26 August 2009

SAT Scores Fall, Illegitimacy Rates Rise

Educators want to know why SAT scores continue to fall in most segments of the US high school test taking population. They particularly wish to know why scores are rising among Asian-Americans at the same time they are falling in other ethnic groups -- particulary among African Americans.
Data on the breakdowns by race and ethnicity show a widening gap between Asian American test takers and other groups. Adding all three portions of the SAT, Asian Americans gained 13 points, while American Indians gained 2 points and all others lost. Last year, Asian Americans led only with the mathematics average, but this year their average score overtook that of white students on writing, too.

These ethnic gaps are crucial for both educational reasons and political ones. Many of the growing number of colleges that are going SAT-optional have expressed discomfort with tests on which there are such stark -- and growing -- differences in averages by race and ethnicity. _InsideHigherEd
Some educational consultants suggest that the "Asian Advantage" should be studied, and -- if possible -- bottled for resale.

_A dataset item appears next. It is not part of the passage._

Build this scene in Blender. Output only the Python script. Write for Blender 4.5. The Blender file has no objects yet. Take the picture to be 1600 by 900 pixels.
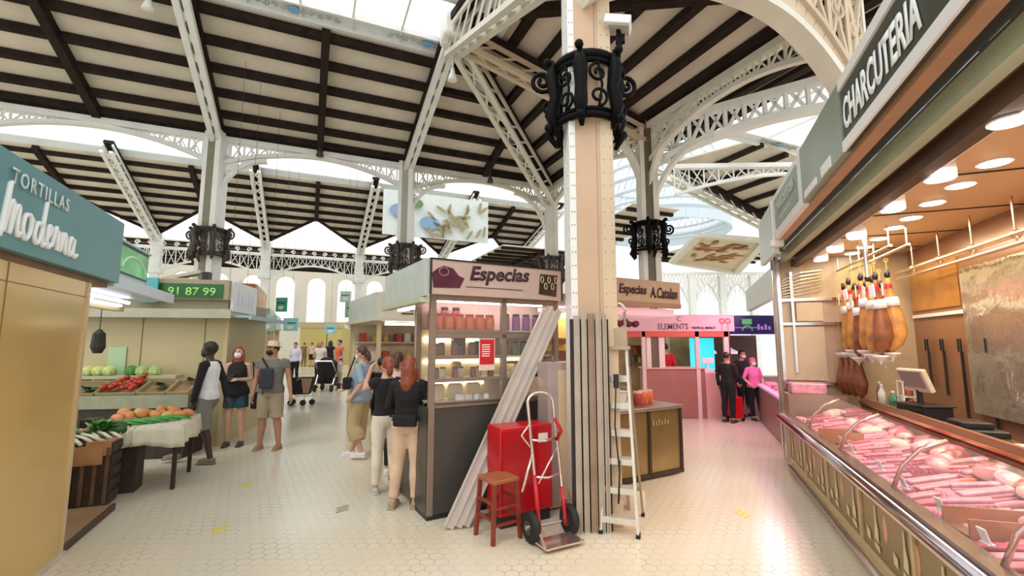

Al Fin readers understand that East Asian IQs average a third of a standard deviation higher than European IQs, which average one full standard deviation higher than African American IQs. But there is more to the educational and test score gaps than raw intelligence. There is also the issue of family support and encouragement.

The illegitimacy rates for births among African Americans is roughly 70%. Among Hispanic Americans it is near 50%. Among European Americans the illegitimacy rate is around 30%, and among Asian Americans it is under 10%.

A child that starts out with a father is more likely to stay out of poverty, out of prison, off of welfare, and less likely to contribute to illegitimacy and the cycle of poverty himself. In other words, illegitimacy contributes to poverty and poverty in turn can perpetuate illegitimacy -- if the poverty is internalised into the child's psyche.

Scores in all categories increased with the family's income level. Part of this difference may be attributed to a greater use of professional test prep materials and services by upper middle class and upper class students. But motivated parents and students can download professional grade test prep materials from the internet, and work together to provide preparation without spending large sums of money.

Of course single parents without family support themselves will find it difficult to go the extra mile to help their children.

It is too easy to blame underachievement of NAMs on low IQ. Illegitimacy and lack of commitment to family can account for a significant part of achievement gaps. If a parent can teach his child "grit" and determination, they will have done at least half their job. But they have to be there.